We can look to specific implementations of a phenomenon to draw inspiration and help us understand the more universal truths about the phenomenon in question (as I do in this post), but if an alien robot came from outer-space and behaved in every way like a human, I see no reason to treat its intelligence as a fundamentally distinct phenomenon. When it exhibits emotion, I see no reason to call it anything else.
Anyway, I haven't read your post yet, but I look forward to it! Thanks, again!
*here, optimality refers to producing the absolute best outputs for a given input. It's independent of the amount of resources required to arrive at those outputs.
**I mean: Special Relativity (SR) came from the fact that the velocity of light (measured in space/time) appeared constant across all reference frames according to Maxwell's equations (and backed up by observation). Einstein made the genius but obvious (in hind-sight) conclusion that the only way it's possible for a value of space/time to remain constant between reference frames is if the measure space and time themselves are variable. The Lorentz transform is the only transform consistent with such dimensional variability between reference frames. There are only three terms in c = time/space, If c is constant and different reference frames demand variability, time and space must not be constant.

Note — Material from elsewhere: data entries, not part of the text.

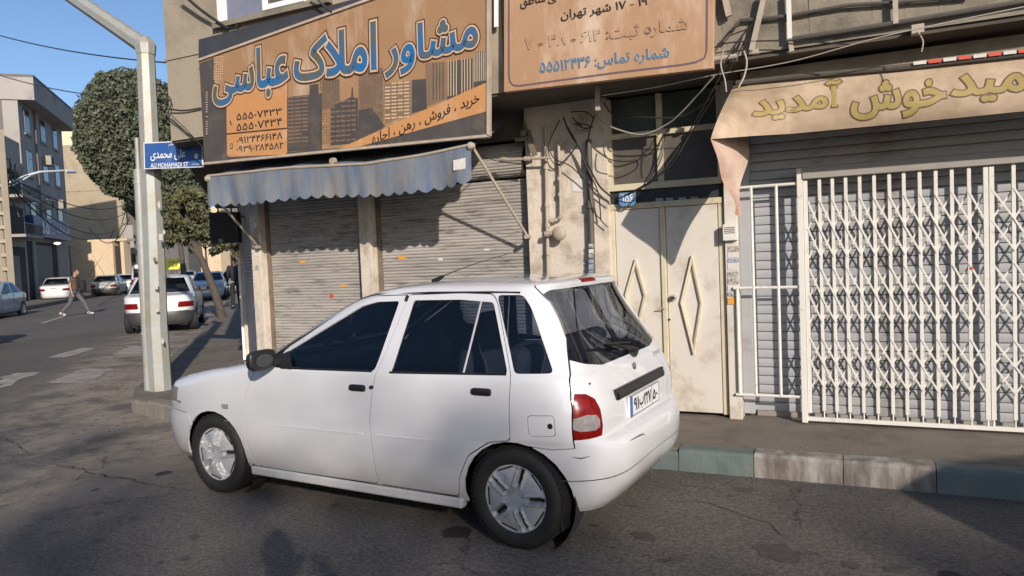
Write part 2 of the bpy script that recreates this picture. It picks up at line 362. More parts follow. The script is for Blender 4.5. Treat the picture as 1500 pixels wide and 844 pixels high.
# pavement slab of the shop corner (one raised sheet) with its kerb stones
KZ = .16
kerb_front = [(9.0, 4.98), (-5.4, 4.98), (-7.12, 5.36), (-7.60, 5.74)]
far_pts = [st(s, t) for s, t in ((12, -1.35), (20, -1.1), (60, -1.1), (140, -1.1))]
inner = [st(140, 9), st(4, 9), Vector((9.0, 12, 0))]
poly = [Vector((x, y, 0)) for x, y in kerb_front]+far_pts+inner
mb = MB(); bm_ = [(p.x, p.y) for p in poly]; mb.prism(bm_, (0,0,-.2), (1,0,0), (0,1,0), (0,0,.2+KZ-.012))
sw = obj('pavement', mb, MAT['walk']); tag(sw, kind='structure')
def kerb_stone(a, b, mat, h=KZ, wdt=.14, lab=None, sink=0):
    a = Vector(a); b = Vector(b); d = b-a; L = d.length; x = d.normalized(); y = Vector((-x.y, x.x, 0)); mb = MB()
    if y.y < 0 and abs(x.x) > .5: y = -y
    n = 6; prof = [(-.020,-.12),(-.014,h*.35),(-.008,h-.025),(.004,h-.006),(.020,h),(wdt,h),(wdt,-.12)]
    rows = []
    for i in range(n+1):
        e = .0015 if i in (0, n) else 0; p = a+x*(L*i/n)
        rows.append([p+y*(q+random.uniform(-.003,.003)*(k in (1,2,3))+e)+Vector((0,0,z-sink-e+random.uniform(-.0035,.0035)*(2 <= k <= 5))) for k, (q, z) in enumerate(prof)])
    m = len(prof); vs = [v for r in rows for v in r]
    fs = [(i*m+k, (i+1)*m+k, (i+1)*m+k+1, i*m+k+1) for i in range(n) for k in range(m-1)]+[tuple(range(m)), tuple(n*m+k for k in range(m))[::-1]]
    if x.cross(y).z > 0: pass
    else: fs = [f[::-1] for f in fs]
    mb.add(vs, [f[::-1] for f in fs]); o = obj('kerb_stone', mb, mat, sw)
    if lab: tag(o, lab)
    return o
kx = [onY(p, q, 4.95).x for p, q in ((995,690),(1105,700),(1236,715),(1372,727))]
edges = [kx[0]-.52, *kx, kx[3]+.55, kx[3]+1.07, kx[3]+1.6]
cols = ['kerbg','kerbg','kerbw','kerbw','kerbg','kerbg','kerbw']
for i, cc in enumerate(cols):
    kerb_stone((edges[i]+.0025, 4.95, 0), (edges[i+1]-.0025, 4.95, 0), MAT[cc], sink=.03 if i == 0 else random.uniform(0,.008),
               lab='kerb stone with faded green paint' if cc == 'kerbg' else 'kerb stone with flaking white paint')
x = edges[0]; k = 0
while x > -5.2:
    kerb_stone((x-.5, 4.95, 0), (x-.01, 4.95, 0), MAT['kerbw' if (k//2) % 2 == 0 else 'kerbg']); x -= .51; k += 1
p0 = Vector((x, 4.95, 0)); p1 = Vector((-7.13, 5.345, 0)); nn_ = 4
for i in range(nn_):
    kerb_stone(p0.lerp(p1, i/nn_), p0.lerp(p1, (i+1)/nn_-.004), MAT['kerbc'], h=KZ if i < 3 else .13, sink=.0)
# broken low kerb running along the street
s0 = 9.6
a = Vector((-7.66, 5.86, 0)); path = [a, st(12, -1.37), st(20, -1.12), st(44, -1.12)]
for q in range(3):
    A_, B_ = path[q], path[q+1]; n_ = int((B_-A_).length/.8)
    for i in range(n_):
        if q == 0 and i % 3 == 1: continue
        kerb_stone(B_.lerp(A_, 1-i/n_), B_.lerp(A_, 1-(i+.97)/n_), MAT['kerbc'], h=.15, sink=random.uniform(.0,.07))
# far side pavement of the street
mb = MB(); pl = [st(2, -9.7), st(160, -9.7), st(160, -26), st(2, -26)]
mb.prism([(p.x, p.y) for p in pl], (0,0,-.2), (1,0,0), (0,1,0), (0,0,.33))
sw2 = obj('far_pavement', mb, MAT['walk']); tag(sw2, kind='structure')
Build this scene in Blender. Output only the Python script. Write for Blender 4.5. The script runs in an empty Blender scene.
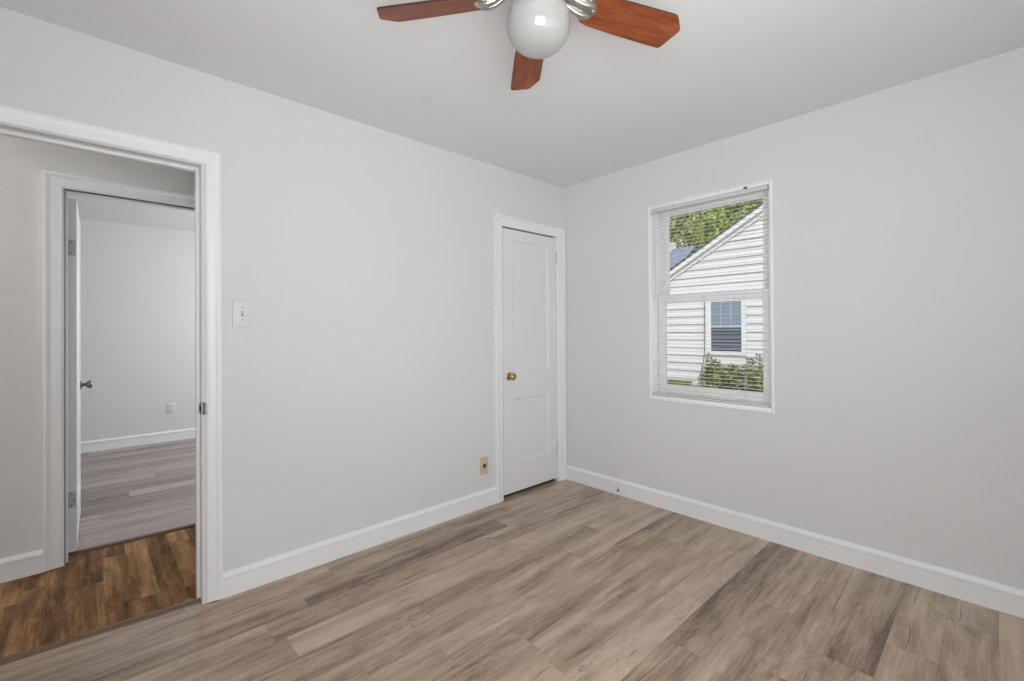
import bpy, bmesh, math, random
from mathutils import Vector, Matrix

# ------------------------------------------------------------------ camera
sc = bpy.context.scene
COL = sc.collection
YAW, PITCH, ROLL = 0.819844818, 0.00527001, -0.006392063
FPX, PX0, PY0 = 454.160937, 512.790745, 328.358346
CAM = Vector((-2.92302909, -2.49131447, 1.24083429))
W_, H_ = 1024, 681


def cam_basis():
    F = Vector((math.cos(YAW) * math.cos(PITCH), math.sin(YAW) * math.cos(PITCH), math.sin(PITCH)))
    R = Vector((math.sin(YAW), -math.cos(YAW), 0))
    U = R.cross(F)
    c, s = math.cos(ROLL), math.sin(ROLL)
    return F, R * c + U * s, U * c - R * s


F_, R_, U_ = cam_basis()
cd = bpy.data.cameras.new('camera')
cam = bpy.data.objects.new('camera', cd)
COL.objects.link(cam)
cam.matrix_world = Matrix(((R_.x, U_.x, -F_.x, CAM.x), (R_.y, U_.y, -F_.y, CAM.y), (R_.z, U_.z, -F_.z, CAM.z), (0, 0, 0, 1)))
cd.sensor_fit = 'HORIZONTAL'
cd.sensor_width = 36
cd.lens = 36 * FPX / W_
cd.shift_x = (W_ / 2 - PX0) / W_
cd.shift_y = (PY0 - H_ / 2) / W_
cd.clip_start = 0.02
cd.clip_end = 300
sc.camera = cam

# ------------------------------------------------------------------ world, sun, area lights, exposure
w = bpy.data.worlds.new('sky')
sc.world = w
w.use_nodes = True
bg = w.node_tree.nodes['Background']
bg.inputs[0].default_value = (0.86, 0.92, 1.0, 1)
bg.inputs[1].default_value = 1.05


def light(name, kind, loc, energy, color=(1, 1, 1), aim=None, size=None, radius=None):
    d = bpy.data.lights.new(name, kind)
    d.energy = energy
    d.color = color
    o = bpy.data.objects.new(name, d)
    COL.objects.link(o)
    o.location = loc
    if aim is not None:
        o.rotation_euler = Vector(aim).to_track_quat('-Z', 'Y').to_euler()
    if size:
        d.shape = 'RECTANGLE'
        d.size, d.size_y = size
    if radius is not None:
        d.shadow_soft_size = radius
    return o


sun = light('sun', 'SUN', (0, 0, 10), 1.9, (1, 0.97, 0.94), aim=(0.72, 0.40, -0.68))
sun.data.angle = math.radians(8)
# added area lamp before the windowless back wall, standing in for daylight
light('daylight_fill_back', 'AREA', (-2.0, -3.17, 0.85), 21, (0.97, 0.986, 1.0), aim=(0.05, 1, -0.05), size=(2.2, 1.6))
# unseen lamp added behind the camera, tilted up to brighten the ceiling
light('ceiling_fill', 'AREA', (-2.9, -2.7, 1.35), 17.5, (0.975, 0.988, 1.0), aim=(0.75, 0.75, 1), size=(1.0, 1.0))
bpy.data.objects['ceiling_fill'].data.spread = math.radians(130)
soft = light('camera_fill', 'AREA', (-3.05, -2.65, 0.80), 5.9, (0.965, 0.984, 1.0), aim=(0.72, 0.69, -0.12), size=(0.9, 1.2))  # low unseen lamp added behind the camera to fill the lower walls
soft.data.spread = math.radians(110)
light('bedroom_daylight_fill', 'AREA', (-0.35, 2.6, 1.5), 42, (0.97, 0.985, 1.0), aim=(-1, 0, 0.1), size=(1.6, 1.5))  # added lamp standing for unseen bedroom daylight; no window is built there
light('hall_fill', 'POINT', (-4.3, 0.5, 2.33), 11, (1.0, 0.95, 0.88), radius=0.12)  # unseen point lamp added to light the hall; no fixture is modelled

sc.view_settings.view_transform = 'Standard'
sc.view_settings.look = 'None'
sc.view_settings.gamma = 1
sc.view_settings.exposure = 0.13
sc.view_settings.use_curve_mapping = False
sc.cycles.max_bounces = 10
sc.cycles.diffuse_bounces = 6
sc.cycles.transparent_max_bounces = 16
sc.cycles.sample_clamp_indirect = 6
sc.cycles.use_denoising = True


# ------------------------------------------------------------------ node helpers
class NT:
    def __init__(self, name):
        self.m = bpy.data.materials.new(name)
        self.m.use_nodes = True
        self.t = self.m.node_tree
        self.b = self.t.nodes['Principled BSDF']
        self.out = self.t.nodes['Material Output']

    def n(self, typ, **kw):
        nd = self.t.nodes.new(typ)
        for k, v in kw.items():
            setattr(nd, k, v)
        return nd

    def l(self, a, b):
        self.t.links.new(a, b)

    def val(self, sock, v):
        if hasattr(v, 'is_linked') or isinstance(v, bpy.types.NodeSocket):
            self.l(v, sock)
        else:
            sock.default_value = v

    def math(self, op, a, b=None, c=None, clamp=False):
        nd = self.n('ShaderNodeMath', operation=op)
        nd.use_clamp = clamp
        for i, v in enumerate((a, b, c)):
            if v is not None:
                self.val(nd.inputs[i], v)
        return nd.outputs[0]

    def xyz(self, x, y, z=0.0):
        nd = self.n('ShaderNodeCombineXYZ')
        for i, v in enumerate((x, y, z)):
            self.val(nd.inputs[i], v)
        return nd.outputs[0]

    def noise(self, vec, scale=1.0, detail=3.0, rough=0.5, dist=0.0):
        nd = self.n('ShaderNodeTexNoise')
        if vec is not None:
            self.l(vec, nd.inputs['Vector'])
        nd.inputs['Scale'].default_value = scale
        nd.inputs['Detail'].default_value = detail
        nd.inputs['Roughness'].default_value = rough
        nd.inputs['Distortion'].default_value = dist
        return nd.outputs['Fac']

    def step(self, v, a, b, lo=0.0, hi=1.0):
        nd = self.n('ShaderNodeMapRange', interpolation_type='SMOOTHSTEP')
        self.val(nd.inputs[0], v)
        for i, x in enumerate((a, b, lo, hi)):
            nd.inputs[1 + i].default_value = x
        return nd.outputs[0]

    def ramp(self, v, stops):
        nd = self.n('ShaderNodeValToRGB')
        self.l(v, nd.inputs[0])
        e = nd.color_ramp.elements
        while len(e) < len(stops):
            e.new(0.5)
        for i, (p, c) in enumerate(stops):
            e[i].position = p
            e[i].color = (*c, 1)
        return nd.outputs[0]

    def mix(self, f, a, b, mode='MIX'):
        nd = self.n('ShaderNodeMix', data_type='RGBA', blend_type=mode)
        self.val(nd.inputs[0], f)
        for s, v in ((nd.inputs[6], a), (nd.inputs[7], b)):
            if isinstance(v, tuple):
                s.default_value = (*v, 1)
            else:
                self.l(v, s)
        return nd.outputs[2]

    def bump(self, h, strength=0.2, dist=0.002):
        nd = self.n('ShaderNodeBump')
        nd.inputs['Strength'].default_value = strength
        nd.inputs['Distance'].default_value = dist
        self.l(h, nd.inputs['Height'])
        self.l(nd.outputs[0], self.b.inputs['Normal'])

    def coords(self, kind='Object'):
        return self.n('ShaderNodeTexCoord').outputs[kind]

    def split(self, v):
        nd = self.n('ShaderNodeSeparateXYZ')
        self.l(v, nd.inputs[0])
        return nd.outputs

    def color(self, c):
        if isinstance(c, tuple):
            self.b.inputs['Base Color'].default_value = (*c, 1)
        else:
            self.l(c, self.b.inputs['Base Color'])

    def set(self, rough=0.5, metal=0.0, spec=0.5):
        self.b.inputs['Roughness'].default_value = rough
        self.b.inputs['Metallic'].default_value = metal
        self.b.inputs['Specular IOR Level'].default_value = spec
        return self.m


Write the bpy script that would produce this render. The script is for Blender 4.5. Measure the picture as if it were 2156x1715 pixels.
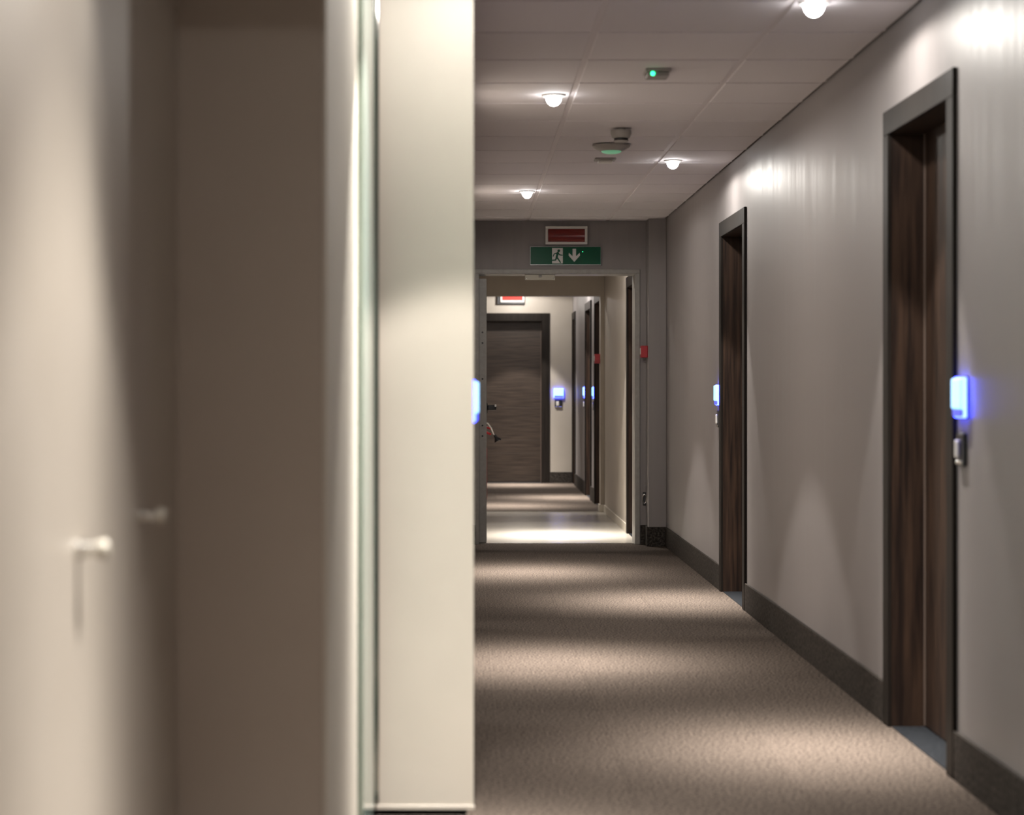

Not that I think I'm presenting anything as amazing as Special Relativity or that I think I'm anywhere near Einstein. It's just a convenient example.
comment by Gordon Seidoh Worley (gworley) · 2020-04-09T17:00:37.419Z · LW(p) · GW(p)
Does the existence of emotions in humans need to be justified? Emotions aren't a design choice, they're an evolved feature, and there doesn't seem to be much point in arguing for why they should be there (to make a normative claim about the existence of emotions) since they simply are there and there isn't much to do about it.
Now if the question were something like "I'm building an AGI; should I design something analogous to what we experience as emotions into it?" that seems like a more interesting reason to possible need a justification for their usefulness.
Replies from: abe-dillon↑ comment by Abe Dillon (abe-dillon) · 2020-04-10T15:33:40.916Z · LW(p) · GW(p)
In short, your second paragraph is what I'm after.
Philosophically, I don't think the distinction you make between a design choice and an evolved feature carries much relevance. It's true that some things evolve that have no purpose and it's easy to imagine that emotions are one of things especially since people often conceptualize emotion as the "opposite" of rationality, however; some things evolve that clearly do serve a purpose (in other words there is a justification for their existence), like the eye. Of course nobody sat down with the intent to design an eye. It evolved, was useful, and stuck around because of that utility. The utility of the eye (its justification for sticking around) exists independent of whether the eye exists. A designer recognizes the utility before hand and purposefully implements it. Evolution "recognizes" the utility after stumbling into it.